Monday, November 13, 2006

Autumn in New York

The wind is whipping up against my windows like an animal tonight. But I couldn't sleep anyway. So now I sit here writing by the light of my computer screen and I will tell you about a party.

It was a warmer than usual night, and the couple had gathered their friends and parents and assorted others; like the girl who came in tall and lanky, in opaque black tights and a gray flannel miniskirt with a face from a movie that could have starred Marcello Mastroianni.

The lights were warm and soft. Guests were sweating from a strange heat even as it neared midnight on this November evening. On a stretch of avenue in downtown Manhattan, the apartment sprawled beyond what could be called very big: It likely took up a larger space than any apartment you will be privileged to see in this city in your lifetime, and then it joined itself to another of the same size. Blond-wood floors, expanses of white, books. One small barking black dog.

An elevator opens into the living room. On the walls are so many Picasso and Matisse lithographs and drawings they begin to feel like woozy backdrop rather than rare and fantastic objects, each to be admired on its own. Then, maybe, you remember to look at them, one by one by one, and you lose yourself for an unspecified amount of time as you examine every angle of the face of a horse/woman or a sprawling nude. You wander through each room with a glass of prosecco or vodka or red wine in hand and you find yourself stopping to stare at a tiny Miro, or a print by a contemporary of Malevich.

An older couple plays host tonight, former hippies who have the culture-soaked intelligence of Old New Yorkers, people who probably smoked pot with abandon and hosted similar soirees forty years ago, only in tinier apartments with smokier airs. The young couple we have gathered to celebrate is handsome and smart and look sparkling and in love, if a bit stressed to be the center of attention. They are less sure than their hosts, but the kind of people who know how to mix with couples forty years older than them, appreciate what they can teach and offer, which, on this night, is the quiet kind of love that throws young couples parties.

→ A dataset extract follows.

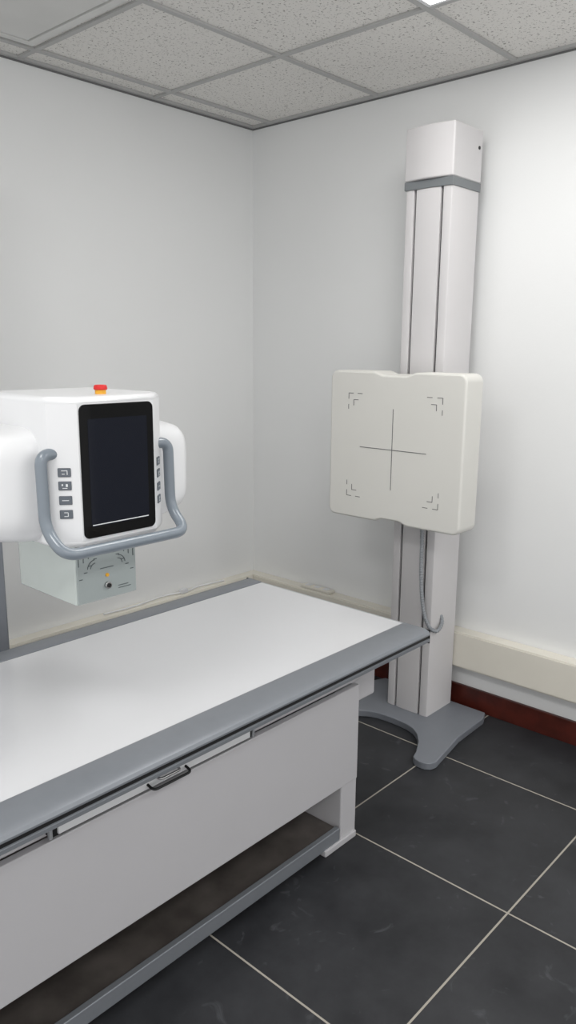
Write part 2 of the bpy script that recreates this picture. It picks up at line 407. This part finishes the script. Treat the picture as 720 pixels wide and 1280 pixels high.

In a back room, one host offered a young woman three fingers from his secret stash of tequila. They laughed at their covert sharing of what he called his "new drug," new because he had long stopped taking another kind, he confessed. She drank with him, then wandered back to the epicenter of the party and spent the rest of the night sipping from what seemed a renewable glass of alcohol, a cup that appeared to never actually drain, never truly be empty.